国のIT実証事業の意味

経済産業省「ITとサービスの融合による新市場創出事業」について。

オフィシャルな説明は下記のとおり。

本事業は、最新のITとサービスを融合させ、多様な国民ニーズに直結した新情報産業サービス産業の創出を目指しています。そのため、サービス工学研究により、情報蓄積・解析技術等の要素技術群を「要素技術プラットフォーム」として、そのプラットフォームを基に要素技術の組合せによって新市場を創出するサービス工学の研究を行うとともに、公的・社会的な分野において、ユーザ起点・人間起点・生活起点の新たな実証を行います。

実証事業の中でも、ITによる商業空間の創出をテーマとしたe空間分野が面白い。
マップ上にお気に入り情報を付与する街なかショーシャルブックマークアプリ「pin@clip」やTV番組コンテンツをマップ上に配置した「ブラアプリ」など、技術面ではセカイカメラと似たようなものだ。
しかし、国が実証事業を実施した意味は技術的目新しさではなく、商店や放送局、有名コンテンツ(pin@clipの場合は、電脳コイルドラえもん)とのアライアンス形成を実施し、サービスを実証したら、これくらいのインパクト・利用者数がある、ということを世に示せたことにある。また、実証事業をもって世にサービスの一例をアピールすることで、新サービスの創出を誘発する効果もある。

なお、開発された技術自体はバイドール条項により、委託先に帰属するが、実は、委託先は国費補助がなくなってからのビジネスモデルを構築できておらず、前述したアプリは既にサービスを中止している状況。
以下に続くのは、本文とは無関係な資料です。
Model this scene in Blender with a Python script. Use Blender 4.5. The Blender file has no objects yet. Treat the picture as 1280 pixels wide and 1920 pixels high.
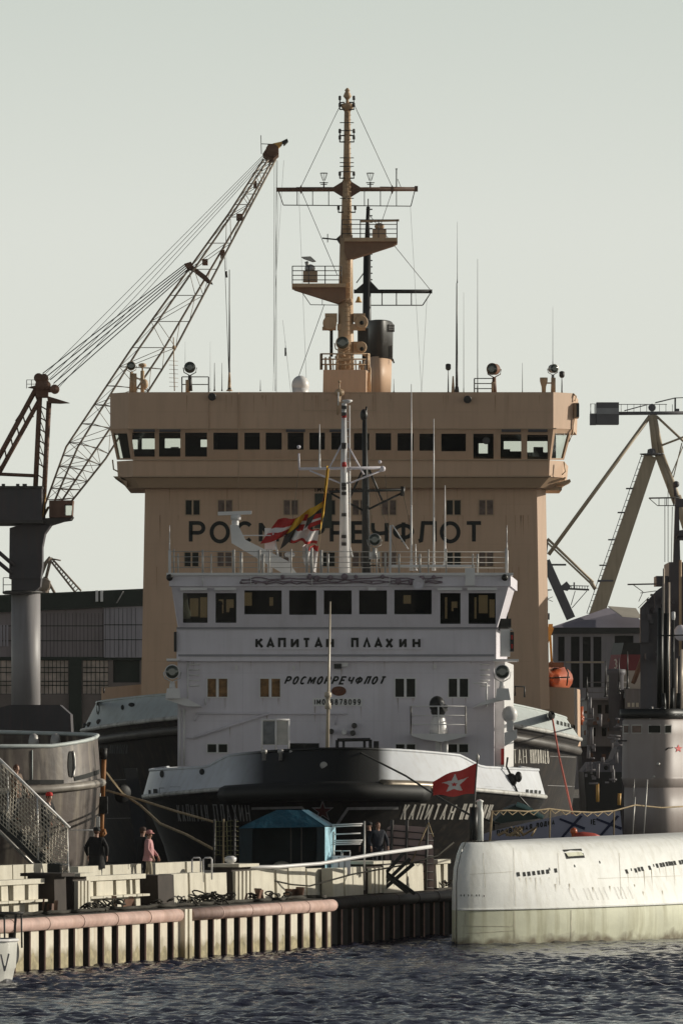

(本委託事業は、21年度末まで。)
ちなみに、twitterでつぶやいたらハンズと無印良品の在庫を知らせてくれるコレカモネットは、サービス自体に広告効果があるため、事業修了後の現在もサービスを実施中。

22年度事業では、新たに3つの実証事業を予定していると聞いているので、こちらにも期待したい。